The bookings at Artscape have improved dramatically in recent years, as over-the-hill oldies acts have been largely replaced by eccentric legends of rootsy genres. At 2 P.M. on the festival's second day, for example, festivalgoers were forced to choose between Earl King, the greatest songwriter New Orleans has ever produced, and Ali Farka Toure, the John Lee Hooker of West Africa. Since King visits Baltimore once a year and Toure once a decade, I opted for the man from Mali.

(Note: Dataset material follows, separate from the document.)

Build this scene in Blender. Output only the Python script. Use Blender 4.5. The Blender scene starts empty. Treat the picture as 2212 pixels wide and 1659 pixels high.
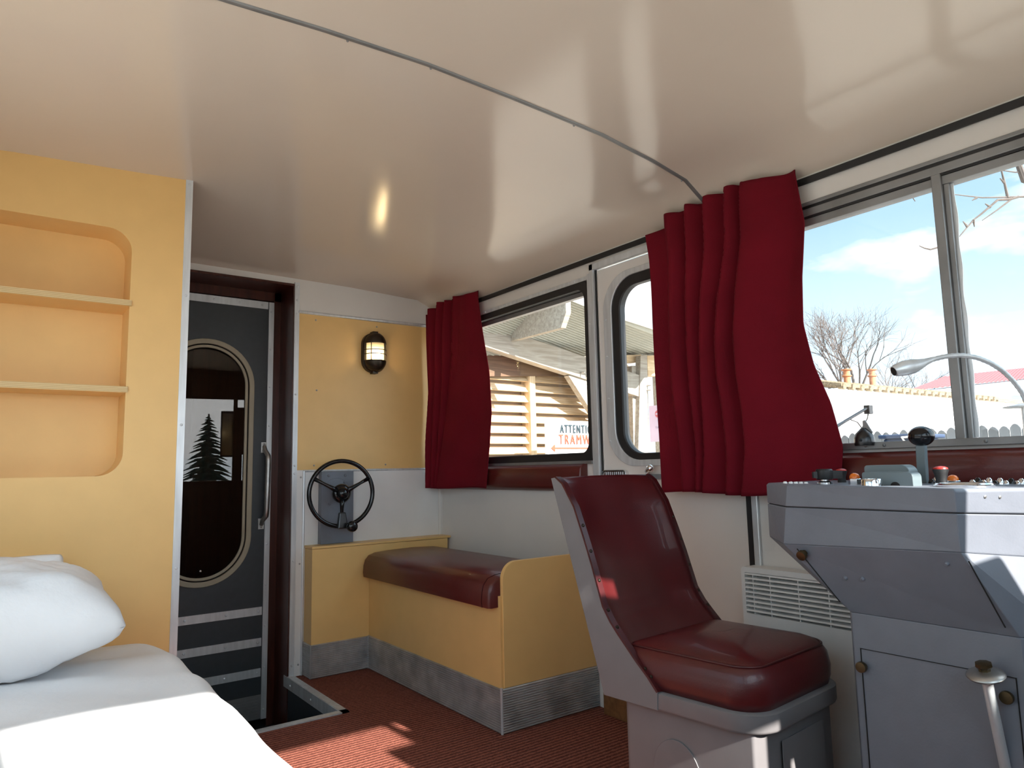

Toure was the Buena Vista Social Club of 1994. As the Cuban senior citizens did later, Toure released an album with Ry Cooder that year and became a favorite of public-radio stations everywhere. Unlike the Cubans, though, Toure didn't capitalize on this breakthrough. After one North American tour, he returned to his hometown on the Niger River. Five years later, Toure finally released a follow-up album, Niafunke, named after his hometown and recorded there with local musicians.

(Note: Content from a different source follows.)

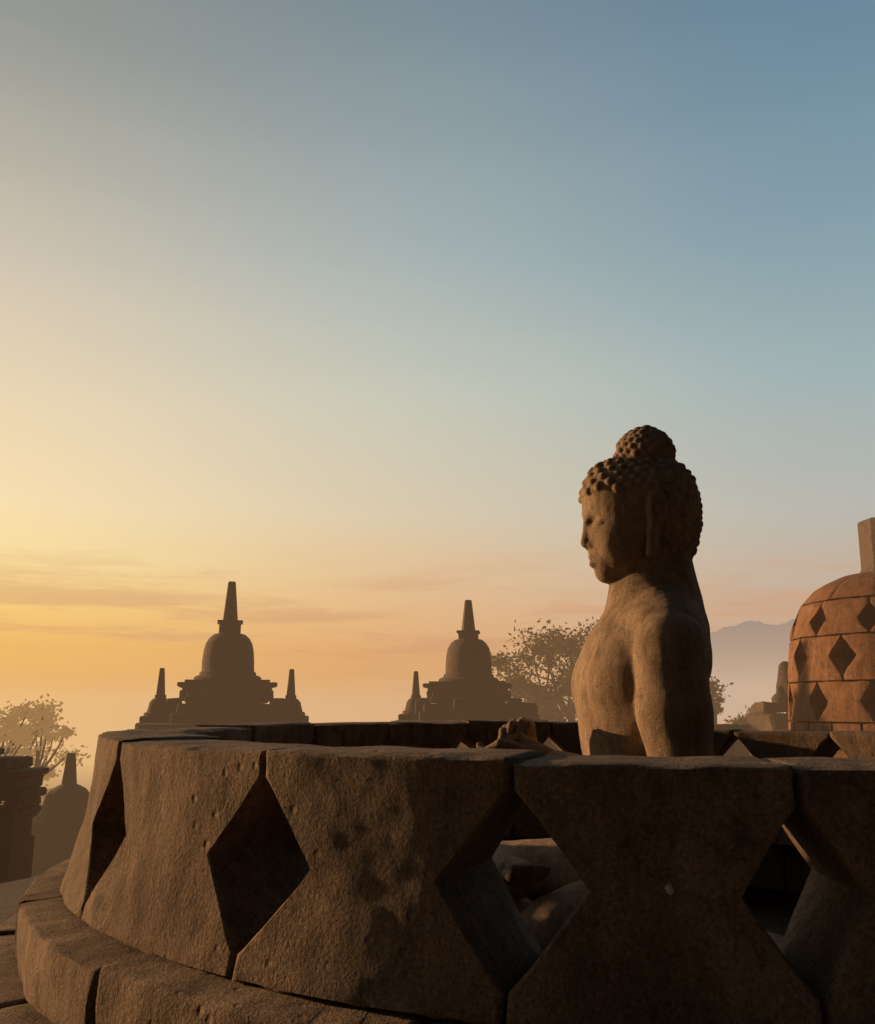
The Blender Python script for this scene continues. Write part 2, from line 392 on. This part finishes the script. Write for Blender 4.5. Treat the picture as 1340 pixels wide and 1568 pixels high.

The songs from that new album dominated his set at Artscape. Beneath the stone tower of the Maryland Institute, College of Art's train-station building, Toure prowled the stage in a purple batik outfit and a black flat-brimmed hat. Backed by two percussionists, a bassist, and three male vocalists, the bandleader plucked out mesmerizing electric-guitar lines with his thumb and index finger.
He almost never played a full chord; instead, he broke his minor-key harmonies down into single-note arpeggios. As he circled through these chord changes, however, the harmonies never seemed to resolve, leaving the listener waiting for the satisfaction that seemed tantalizing close but never seemed to arrive. Far from being frustrating, this approach proved exhilarating, for the music never settled into a predictable pattern but always seemed alive with possibilities.
Unlike most Western guitar heroes, Toure never played particularly fast; his picking proceeded as deliberately, as hypnotically, as the rising-and-falling vocal harmonies that accompanied the guitar. At times, the droning, polyrhythmic sound reminded one of such north Mississippi guitarists and singers as Fred McDowell, R.L. Burnside, and Junior Kimbrough. If Kimbrough was the most African of blues guitarists, Toure is the bluesiest of African guitarists.
For his final number, Toure put aside his electric and acoustic guitars and picked up the njarka violin, a foot-long single-string instrument with a gourd resonator and an arched stick for a bow. On this ancient Malian instrument he played the exact same sort of unresolved, minor-key arpeggios he had played on his guitar. For the North Americans in the audience, here was a chance to glimpse back into time and see where perhaps the blues--and by extension, most American music--began.